State Reps. Luciano “Lucky” Varela and Jim Trujillo, both Santa Fe Democrats, are asking the state Attorney General’s office to weigh in on the constitutionality of a Santa Fe Public Schools program aimed at getting dropouts back into the school system.

Engage Santa Fe, a new school approved last month by the SFPS Board of Education, is intended to recruit local high school dropouts to obtain their high school diploma. The controversy comes with an SFPS contract that will task Florida-based Atlantic Education Partners, a private company, with the job of recruiting the students and staffing the school. 

Varela and Trujillo take issue with Engage Santa Fe’s funding coming from public coffers. As a part of the contract, SFPS is dedicating 90 percent of its state and federal money for dropouts to Atlantic Education Partners. Trujillo criticizes the move as “trying to privatize education.” 

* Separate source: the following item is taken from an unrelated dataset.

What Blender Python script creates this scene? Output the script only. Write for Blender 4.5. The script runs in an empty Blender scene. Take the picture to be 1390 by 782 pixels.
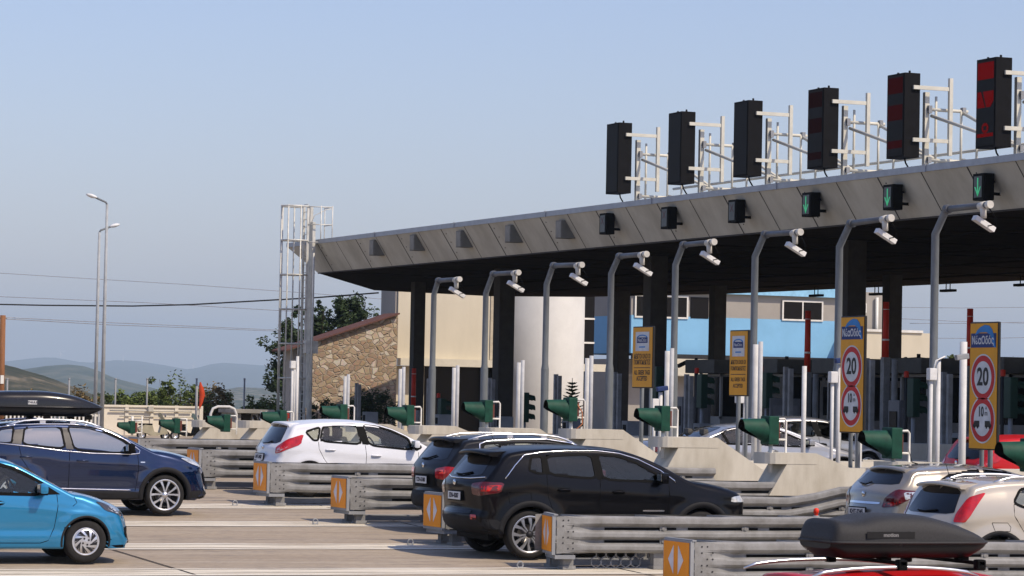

“Giving 90 percent of the [public education] funding formula to private education is going too far,” Trujillo says. 

The lawmakers drafted a letter Tuesday asking Attorney General Gary King to opine on whether giving public money to Engage violates a section of the New Mexico Constitution that bars spending from the Land Grant Permanent Fund “for the support of any sectarian, denominational or private school, college or university.” 

Trujillo says he’s concerned that the move establishes a bad precedent in prompting private schools to start asking for the state money. But SFPS has stated that the contract doesn’t violate the law because the Engage school is still technically considered an SFPS program.